-- start of ENTRIES PROVIDED --

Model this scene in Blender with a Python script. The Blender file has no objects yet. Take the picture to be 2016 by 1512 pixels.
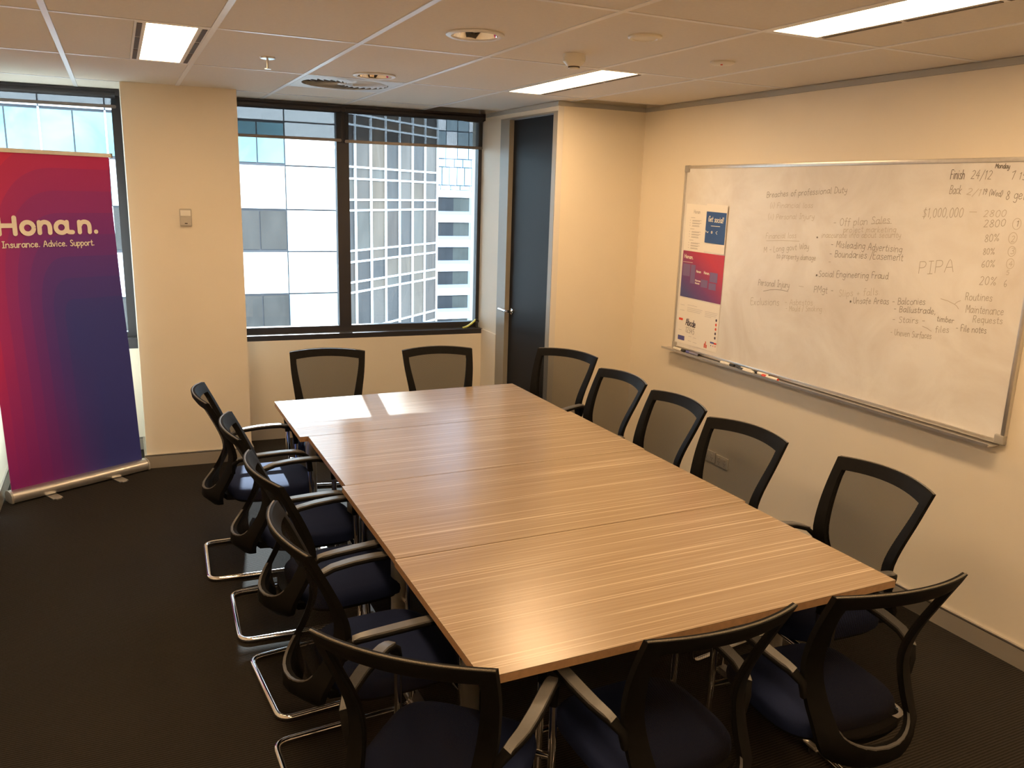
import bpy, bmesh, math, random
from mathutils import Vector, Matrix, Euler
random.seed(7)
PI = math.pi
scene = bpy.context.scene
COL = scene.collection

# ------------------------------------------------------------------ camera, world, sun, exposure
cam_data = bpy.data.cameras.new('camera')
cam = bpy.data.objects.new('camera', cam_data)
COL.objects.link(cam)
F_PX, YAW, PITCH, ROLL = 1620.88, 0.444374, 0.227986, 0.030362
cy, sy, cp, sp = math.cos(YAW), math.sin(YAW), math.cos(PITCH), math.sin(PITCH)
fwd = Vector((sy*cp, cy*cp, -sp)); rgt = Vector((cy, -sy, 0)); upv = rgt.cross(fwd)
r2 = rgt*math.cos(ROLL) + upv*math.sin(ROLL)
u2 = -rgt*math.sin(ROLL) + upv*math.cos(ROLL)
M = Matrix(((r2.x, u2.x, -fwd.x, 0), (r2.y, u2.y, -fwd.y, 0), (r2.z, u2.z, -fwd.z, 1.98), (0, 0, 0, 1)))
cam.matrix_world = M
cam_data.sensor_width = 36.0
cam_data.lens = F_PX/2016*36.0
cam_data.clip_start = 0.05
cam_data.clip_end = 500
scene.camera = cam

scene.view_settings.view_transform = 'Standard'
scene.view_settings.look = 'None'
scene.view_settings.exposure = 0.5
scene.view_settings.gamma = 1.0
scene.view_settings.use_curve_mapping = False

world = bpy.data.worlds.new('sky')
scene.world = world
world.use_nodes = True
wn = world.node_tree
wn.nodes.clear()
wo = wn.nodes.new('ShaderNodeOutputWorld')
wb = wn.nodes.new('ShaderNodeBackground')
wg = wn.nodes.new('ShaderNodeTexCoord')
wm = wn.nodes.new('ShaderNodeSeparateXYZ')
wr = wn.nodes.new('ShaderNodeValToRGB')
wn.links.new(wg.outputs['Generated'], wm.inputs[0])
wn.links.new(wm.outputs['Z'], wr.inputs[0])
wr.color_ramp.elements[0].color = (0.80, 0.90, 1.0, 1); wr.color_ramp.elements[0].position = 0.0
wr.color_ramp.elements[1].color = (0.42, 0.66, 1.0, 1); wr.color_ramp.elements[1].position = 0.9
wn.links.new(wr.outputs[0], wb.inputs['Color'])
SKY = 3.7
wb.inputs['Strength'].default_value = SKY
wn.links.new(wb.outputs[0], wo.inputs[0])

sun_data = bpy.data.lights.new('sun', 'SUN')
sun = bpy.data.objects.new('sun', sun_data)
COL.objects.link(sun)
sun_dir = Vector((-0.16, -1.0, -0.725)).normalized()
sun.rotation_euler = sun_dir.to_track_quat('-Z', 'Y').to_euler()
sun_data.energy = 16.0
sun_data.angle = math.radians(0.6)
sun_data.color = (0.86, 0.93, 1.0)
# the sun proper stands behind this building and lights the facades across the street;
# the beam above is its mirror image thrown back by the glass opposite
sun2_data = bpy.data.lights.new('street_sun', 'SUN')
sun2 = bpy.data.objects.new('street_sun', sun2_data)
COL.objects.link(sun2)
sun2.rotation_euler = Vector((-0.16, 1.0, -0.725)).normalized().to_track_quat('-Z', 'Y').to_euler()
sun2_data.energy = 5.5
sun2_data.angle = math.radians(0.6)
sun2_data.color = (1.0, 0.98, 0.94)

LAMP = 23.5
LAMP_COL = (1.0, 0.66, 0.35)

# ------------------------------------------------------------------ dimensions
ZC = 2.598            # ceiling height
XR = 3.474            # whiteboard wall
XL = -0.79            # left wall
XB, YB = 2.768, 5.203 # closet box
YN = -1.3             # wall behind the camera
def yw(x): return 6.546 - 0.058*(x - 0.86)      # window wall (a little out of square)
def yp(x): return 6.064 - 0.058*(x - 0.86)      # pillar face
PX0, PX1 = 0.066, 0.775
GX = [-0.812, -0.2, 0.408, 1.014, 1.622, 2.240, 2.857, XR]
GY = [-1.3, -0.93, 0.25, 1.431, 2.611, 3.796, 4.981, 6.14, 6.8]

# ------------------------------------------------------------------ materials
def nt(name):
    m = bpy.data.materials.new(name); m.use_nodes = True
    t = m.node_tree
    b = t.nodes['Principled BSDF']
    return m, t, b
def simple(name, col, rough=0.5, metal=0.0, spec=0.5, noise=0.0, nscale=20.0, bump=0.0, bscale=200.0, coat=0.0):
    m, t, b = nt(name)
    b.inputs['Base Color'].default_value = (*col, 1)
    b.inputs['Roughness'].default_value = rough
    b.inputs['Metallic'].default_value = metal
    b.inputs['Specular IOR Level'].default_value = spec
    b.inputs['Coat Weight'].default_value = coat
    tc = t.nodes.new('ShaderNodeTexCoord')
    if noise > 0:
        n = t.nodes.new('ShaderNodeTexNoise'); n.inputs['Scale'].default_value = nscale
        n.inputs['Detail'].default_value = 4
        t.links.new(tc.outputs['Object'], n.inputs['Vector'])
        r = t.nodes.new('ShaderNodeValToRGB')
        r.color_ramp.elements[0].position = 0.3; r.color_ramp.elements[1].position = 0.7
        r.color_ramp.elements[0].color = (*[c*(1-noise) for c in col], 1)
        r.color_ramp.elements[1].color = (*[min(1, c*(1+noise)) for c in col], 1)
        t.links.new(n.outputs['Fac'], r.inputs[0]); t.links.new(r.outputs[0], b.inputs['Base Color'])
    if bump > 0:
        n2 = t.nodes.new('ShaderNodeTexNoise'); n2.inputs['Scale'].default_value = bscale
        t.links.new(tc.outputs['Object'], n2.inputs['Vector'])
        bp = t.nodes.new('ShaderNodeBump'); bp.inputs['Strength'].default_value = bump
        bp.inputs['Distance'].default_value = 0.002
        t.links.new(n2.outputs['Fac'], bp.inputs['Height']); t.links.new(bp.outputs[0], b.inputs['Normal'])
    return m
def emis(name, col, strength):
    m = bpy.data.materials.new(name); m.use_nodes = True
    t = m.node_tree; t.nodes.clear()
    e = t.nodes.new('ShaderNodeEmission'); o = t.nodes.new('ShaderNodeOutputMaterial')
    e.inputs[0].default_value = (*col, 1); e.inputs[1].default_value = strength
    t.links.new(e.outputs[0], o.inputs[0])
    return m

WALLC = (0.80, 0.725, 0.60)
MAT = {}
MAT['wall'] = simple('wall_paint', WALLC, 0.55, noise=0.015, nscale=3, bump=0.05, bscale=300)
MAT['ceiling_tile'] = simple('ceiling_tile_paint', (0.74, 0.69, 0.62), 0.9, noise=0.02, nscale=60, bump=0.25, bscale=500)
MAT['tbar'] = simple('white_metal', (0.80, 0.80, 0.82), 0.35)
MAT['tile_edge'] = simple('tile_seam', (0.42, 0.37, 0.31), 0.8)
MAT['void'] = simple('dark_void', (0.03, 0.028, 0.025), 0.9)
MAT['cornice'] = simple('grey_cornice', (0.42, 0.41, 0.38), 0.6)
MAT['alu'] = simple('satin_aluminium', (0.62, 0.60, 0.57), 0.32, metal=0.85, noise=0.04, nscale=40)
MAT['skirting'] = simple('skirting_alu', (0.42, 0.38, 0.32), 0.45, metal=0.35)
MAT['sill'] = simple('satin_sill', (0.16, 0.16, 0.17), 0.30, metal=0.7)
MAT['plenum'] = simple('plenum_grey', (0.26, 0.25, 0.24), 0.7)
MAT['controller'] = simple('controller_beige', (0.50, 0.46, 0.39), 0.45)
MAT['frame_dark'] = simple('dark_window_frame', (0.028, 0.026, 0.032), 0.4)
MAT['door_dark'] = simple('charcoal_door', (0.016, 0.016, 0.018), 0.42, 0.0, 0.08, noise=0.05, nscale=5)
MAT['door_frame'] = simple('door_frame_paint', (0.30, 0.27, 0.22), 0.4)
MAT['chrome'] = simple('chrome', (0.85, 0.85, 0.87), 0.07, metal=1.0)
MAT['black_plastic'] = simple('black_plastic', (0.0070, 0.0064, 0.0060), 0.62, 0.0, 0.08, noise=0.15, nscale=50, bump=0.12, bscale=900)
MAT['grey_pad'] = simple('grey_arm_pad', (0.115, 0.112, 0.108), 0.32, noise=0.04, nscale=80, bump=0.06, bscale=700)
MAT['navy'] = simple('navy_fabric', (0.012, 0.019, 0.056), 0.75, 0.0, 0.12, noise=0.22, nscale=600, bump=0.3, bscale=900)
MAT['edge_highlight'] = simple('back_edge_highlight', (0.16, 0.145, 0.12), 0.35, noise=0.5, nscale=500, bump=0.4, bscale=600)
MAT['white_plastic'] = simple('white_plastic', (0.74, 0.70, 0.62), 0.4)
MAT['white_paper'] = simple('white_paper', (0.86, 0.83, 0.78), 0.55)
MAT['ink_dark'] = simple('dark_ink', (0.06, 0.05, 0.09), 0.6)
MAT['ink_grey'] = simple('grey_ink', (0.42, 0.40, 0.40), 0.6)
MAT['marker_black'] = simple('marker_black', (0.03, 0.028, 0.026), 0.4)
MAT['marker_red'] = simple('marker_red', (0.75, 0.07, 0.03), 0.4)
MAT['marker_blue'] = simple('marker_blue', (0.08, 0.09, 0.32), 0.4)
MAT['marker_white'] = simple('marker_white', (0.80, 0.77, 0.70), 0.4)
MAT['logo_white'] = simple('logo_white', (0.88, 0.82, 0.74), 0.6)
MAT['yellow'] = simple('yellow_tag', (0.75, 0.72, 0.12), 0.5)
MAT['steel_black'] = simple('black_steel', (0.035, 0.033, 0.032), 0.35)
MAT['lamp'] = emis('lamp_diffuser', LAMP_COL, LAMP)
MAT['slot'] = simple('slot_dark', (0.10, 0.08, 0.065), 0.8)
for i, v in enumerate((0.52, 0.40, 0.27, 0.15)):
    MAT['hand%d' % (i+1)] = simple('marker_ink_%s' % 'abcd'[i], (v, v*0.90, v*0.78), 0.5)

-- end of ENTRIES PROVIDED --
-- start of ENTRIES PROVIDED --

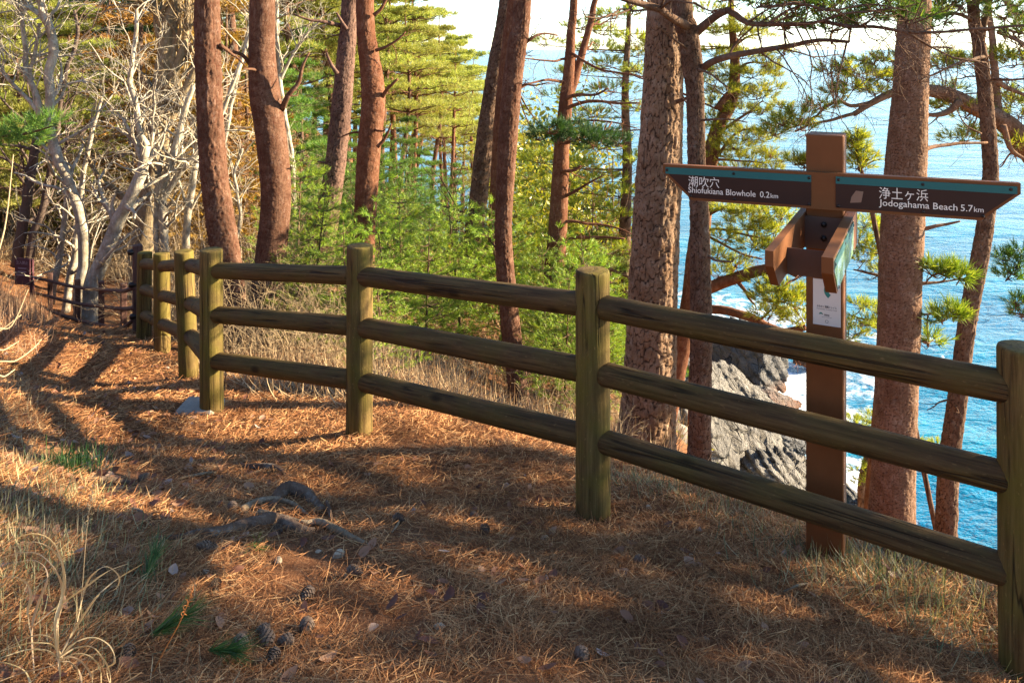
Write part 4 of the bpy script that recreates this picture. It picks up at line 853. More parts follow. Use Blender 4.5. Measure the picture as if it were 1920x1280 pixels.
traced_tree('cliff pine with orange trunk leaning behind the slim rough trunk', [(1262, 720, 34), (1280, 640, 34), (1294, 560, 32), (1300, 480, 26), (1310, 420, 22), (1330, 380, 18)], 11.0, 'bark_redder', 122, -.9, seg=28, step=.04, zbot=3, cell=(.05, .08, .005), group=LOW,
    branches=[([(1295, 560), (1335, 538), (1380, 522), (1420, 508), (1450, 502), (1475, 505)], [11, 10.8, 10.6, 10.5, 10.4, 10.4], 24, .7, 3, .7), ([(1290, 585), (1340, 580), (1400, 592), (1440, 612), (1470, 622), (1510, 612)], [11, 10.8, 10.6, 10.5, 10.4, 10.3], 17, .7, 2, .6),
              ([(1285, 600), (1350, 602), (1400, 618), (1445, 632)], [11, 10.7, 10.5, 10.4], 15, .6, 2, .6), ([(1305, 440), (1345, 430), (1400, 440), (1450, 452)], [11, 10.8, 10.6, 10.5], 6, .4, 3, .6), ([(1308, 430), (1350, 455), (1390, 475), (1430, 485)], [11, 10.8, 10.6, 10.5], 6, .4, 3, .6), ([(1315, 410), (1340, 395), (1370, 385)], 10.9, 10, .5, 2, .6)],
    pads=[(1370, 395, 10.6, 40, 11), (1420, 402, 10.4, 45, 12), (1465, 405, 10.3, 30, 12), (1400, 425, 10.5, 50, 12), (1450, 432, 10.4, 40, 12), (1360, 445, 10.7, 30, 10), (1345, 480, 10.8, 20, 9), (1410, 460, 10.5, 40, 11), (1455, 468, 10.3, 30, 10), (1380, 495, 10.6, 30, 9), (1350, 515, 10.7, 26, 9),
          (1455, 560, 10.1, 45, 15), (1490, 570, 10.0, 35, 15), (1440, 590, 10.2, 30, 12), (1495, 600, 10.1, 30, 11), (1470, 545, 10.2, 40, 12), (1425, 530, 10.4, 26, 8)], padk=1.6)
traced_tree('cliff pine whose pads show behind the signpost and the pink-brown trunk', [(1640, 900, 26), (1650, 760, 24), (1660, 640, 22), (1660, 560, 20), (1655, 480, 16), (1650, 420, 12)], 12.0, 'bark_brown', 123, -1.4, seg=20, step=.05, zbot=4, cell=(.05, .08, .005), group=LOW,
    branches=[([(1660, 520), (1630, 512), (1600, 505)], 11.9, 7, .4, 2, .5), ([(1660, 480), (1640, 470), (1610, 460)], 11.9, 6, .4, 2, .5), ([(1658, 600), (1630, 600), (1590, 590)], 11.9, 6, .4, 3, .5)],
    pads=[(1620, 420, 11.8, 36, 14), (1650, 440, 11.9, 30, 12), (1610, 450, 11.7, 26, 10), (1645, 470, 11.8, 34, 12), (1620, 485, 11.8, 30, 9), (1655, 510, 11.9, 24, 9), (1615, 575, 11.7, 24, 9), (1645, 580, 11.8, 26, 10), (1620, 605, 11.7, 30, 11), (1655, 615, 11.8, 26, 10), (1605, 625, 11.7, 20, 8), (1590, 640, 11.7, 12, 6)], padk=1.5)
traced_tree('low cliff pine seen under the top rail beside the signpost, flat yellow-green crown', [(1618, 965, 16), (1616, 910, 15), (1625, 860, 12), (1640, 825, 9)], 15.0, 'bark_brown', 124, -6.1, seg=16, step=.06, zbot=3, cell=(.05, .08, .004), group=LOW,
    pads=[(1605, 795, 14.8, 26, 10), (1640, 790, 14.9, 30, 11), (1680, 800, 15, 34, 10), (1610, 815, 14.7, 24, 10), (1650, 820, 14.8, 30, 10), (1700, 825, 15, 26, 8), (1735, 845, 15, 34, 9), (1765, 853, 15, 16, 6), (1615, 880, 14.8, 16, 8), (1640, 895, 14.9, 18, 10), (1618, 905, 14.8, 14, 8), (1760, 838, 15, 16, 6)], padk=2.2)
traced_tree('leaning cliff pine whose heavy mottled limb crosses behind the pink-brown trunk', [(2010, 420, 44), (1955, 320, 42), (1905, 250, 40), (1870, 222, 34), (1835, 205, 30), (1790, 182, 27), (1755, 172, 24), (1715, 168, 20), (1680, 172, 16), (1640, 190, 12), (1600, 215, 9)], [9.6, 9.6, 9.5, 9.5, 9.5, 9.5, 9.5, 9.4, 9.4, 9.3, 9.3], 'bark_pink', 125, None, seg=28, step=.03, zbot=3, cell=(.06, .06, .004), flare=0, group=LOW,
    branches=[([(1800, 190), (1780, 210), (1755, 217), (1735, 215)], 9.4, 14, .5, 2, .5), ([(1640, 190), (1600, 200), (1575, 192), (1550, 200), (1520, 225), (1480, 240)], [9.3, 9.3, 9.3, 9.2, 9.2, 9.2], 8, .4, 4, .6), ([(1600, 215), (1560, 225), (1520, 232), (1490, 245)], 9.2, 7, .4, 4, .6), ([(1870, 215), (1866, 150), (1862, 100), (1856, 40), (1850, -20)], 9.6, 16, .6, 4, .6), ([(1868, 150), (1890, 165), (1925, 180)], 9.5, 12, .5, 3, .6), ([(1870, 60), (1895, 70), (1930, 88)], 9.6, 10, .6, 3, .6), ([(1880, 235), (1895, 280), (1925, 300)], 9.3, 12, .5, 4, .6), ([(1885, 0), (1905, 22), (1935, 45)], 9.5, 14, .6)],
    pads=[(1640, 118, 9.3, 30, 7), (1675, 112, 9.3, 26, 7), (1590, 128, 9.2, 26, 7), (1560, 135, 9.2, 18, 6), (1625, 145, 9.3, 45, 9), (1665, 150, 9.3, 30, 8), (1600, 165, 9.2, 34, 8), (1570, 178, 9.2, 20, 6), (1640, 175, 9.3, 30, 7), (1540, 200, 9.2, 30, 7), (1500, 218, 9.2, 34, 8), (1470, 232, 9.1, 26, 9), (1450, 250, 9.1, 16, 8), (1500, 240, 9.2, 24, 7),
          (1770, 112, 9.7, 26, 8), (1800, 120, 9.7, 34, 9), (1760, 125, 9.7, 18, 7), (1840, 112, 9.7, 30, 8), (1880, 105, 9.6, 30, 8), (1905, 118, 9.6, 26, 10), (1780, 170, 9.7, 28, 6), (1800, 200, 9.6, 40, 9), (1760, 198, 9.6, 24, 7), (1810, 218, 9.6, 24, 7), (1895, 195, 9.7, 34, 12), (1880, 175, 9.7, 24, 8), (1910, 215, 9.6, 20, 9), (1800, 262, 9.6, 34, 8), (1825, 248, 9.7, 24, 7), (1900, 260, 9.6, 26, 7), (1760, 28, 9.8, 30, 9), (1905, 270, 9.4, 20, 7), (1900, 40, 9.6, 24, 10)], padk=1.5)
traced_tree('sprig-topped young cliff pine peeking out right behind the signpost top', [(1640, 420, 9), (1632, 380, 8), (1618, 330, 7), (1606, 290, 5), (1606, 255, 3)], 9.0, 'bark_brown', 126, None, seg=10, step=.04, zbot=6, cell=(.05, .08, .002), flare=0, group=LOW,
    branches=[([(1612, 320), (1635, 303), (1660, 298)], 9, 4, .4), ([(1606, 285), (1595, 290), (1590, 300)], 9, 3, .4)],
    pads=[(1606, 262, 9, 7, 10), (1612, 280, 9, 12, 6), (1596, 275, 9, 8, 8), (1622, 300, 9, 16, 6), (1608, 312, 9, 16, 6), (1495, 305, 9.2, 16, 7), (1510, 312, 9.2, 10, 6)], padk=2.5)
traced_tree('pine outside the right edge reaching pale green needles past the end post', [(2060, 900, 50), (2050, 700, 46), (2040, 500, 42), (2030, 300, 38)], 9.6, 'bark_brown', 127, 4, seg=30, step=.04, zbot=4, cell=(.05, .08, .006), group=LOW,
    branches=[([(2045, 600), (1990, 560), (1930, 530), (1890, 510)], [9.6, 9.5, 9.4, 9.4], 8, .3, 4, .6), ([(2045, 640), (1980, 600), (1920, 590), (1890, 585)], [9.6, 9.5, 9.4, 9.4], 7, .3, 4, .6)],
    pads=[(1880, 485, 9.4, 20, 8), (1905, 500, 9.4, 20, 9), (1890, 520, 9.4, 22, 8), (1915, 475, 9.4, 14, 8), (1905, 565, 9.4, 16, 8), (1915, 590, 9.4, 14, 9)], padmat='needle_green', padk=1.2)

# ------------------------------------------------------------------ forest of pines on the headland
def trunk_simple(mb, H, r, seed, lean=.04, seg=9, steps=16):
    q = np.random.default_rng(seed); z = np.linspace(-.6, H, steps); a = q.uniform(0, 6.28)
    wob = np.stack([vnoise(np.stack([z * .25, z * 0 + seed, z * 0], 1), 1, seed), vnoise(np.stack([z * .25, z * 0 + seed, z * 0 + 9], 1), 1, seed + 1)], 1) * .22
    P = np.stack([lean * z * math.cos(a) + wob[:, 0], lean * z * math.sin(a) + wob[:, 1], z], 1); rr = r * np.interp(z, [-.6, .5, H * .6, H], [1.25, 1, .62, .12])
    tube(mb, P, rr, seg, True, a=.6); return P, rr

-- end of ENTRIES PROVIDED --

SHORT TASK:
Give back, unchanged, each line from the one containing "Model this scene" through the one containing "wn.links.new(wb.outputs[0], wo.inputs[0])". Pictures are to be left out.

WRITTEN SOLUTION:
Model this scene in Blender with a Python script. The Blender file has no objects yet. Take the picture to be 2016 by 1512 pixels.
import bpy, bmesh, math, random
from mathutils import Vector, Matrix, Euler
random.seed(7)
PI = math.pi
scene = bpy.context.scene
COL = scene.collection

# ------------------------------------------------------------------ camera, world, sun, exposure
cam_data = bpy.data.cameras.new('camera')
cam = bpy.data.objects.new('camera', cam_data)
COL.objects.link(cam)
F_PX, YAW, PITCH, ROLL = 1620.88, 0.444374, 0.227986, 0.030362
cy, sy, cp, sp = math.cos(YAW), math.sin(YAW), math.cos(PITCH), math.sin(PITCH)
fwd = Vector((sy*cp, cy*cp, -sp)); rgt = Vector((cy, -sy, 0)); upv = rgt.cross(fwd)
r2 = rgt*math.cos(ROLL) + upv*math.sin(ROLL)
u2 = -rgt*math.sin(ROLL) + upv*math.cos(ROLL)
M = Matrix(((r2.x, u2.x, -fwd.x, 0), (r2.y, u2.y, -fwd.y, 0), (r2.z, u2.z, -fwd.z, 1.98), (0, 0, 0, 1)))
cam.matrix_world = M
cam_data.sensor_width = 36.0
cam_data.lens = F_PX/2016*36.0
cam_data.clip_start = 0.05
cam_data.clip_end = 500
scene.camera = cam

scene.view_settings.view_transform = 'Standard'
scene.view_settings.look = 'None'
scene.view_settings.exposure = 0.5
scene.view_settings.gamma = 1.0
scene.view_settings.use_curve_mapping = False

world = bpy.data.worlds.new('sky')
scene.world = world
world.use_nodes = True
wn = world.node_tree
wn.nodes.clear()
wo = wn.nodes.new('ShaderNodeOutputWorld')
wb = wn.nodes.new('ShaderNodeBackground')
wg = wn.nodes.new('ShaderNodeTexCoord')
wm = wn.nodes.new('ShaderNodeSeparateXYZ')
wr = wn.nodes.new('ShaderNodeValToRGB')
wn.links.new(wg.outputs['Generated'], wm.inputs[0])
wn.links.new(wm.outputs['Z'], wr.inputs[0])
wr.color_ramp.elements[0].color = (0.80, 0.90, 1.0, 1); wr.color_ramp.elements[0].position = 0.0
wr.color_ramp.elements[1].color = (0.42, 0.66, 1.0, 1); wr.color_ramp.elements[1].position = 0.9
wn.links.new(wr.outputs[0], wb.inputs['Color'])
SKY = 3.7
wb.inputs['Strength'].default_value = SKY
wn.links.new(wb.outputs[0], wo.inputs[0])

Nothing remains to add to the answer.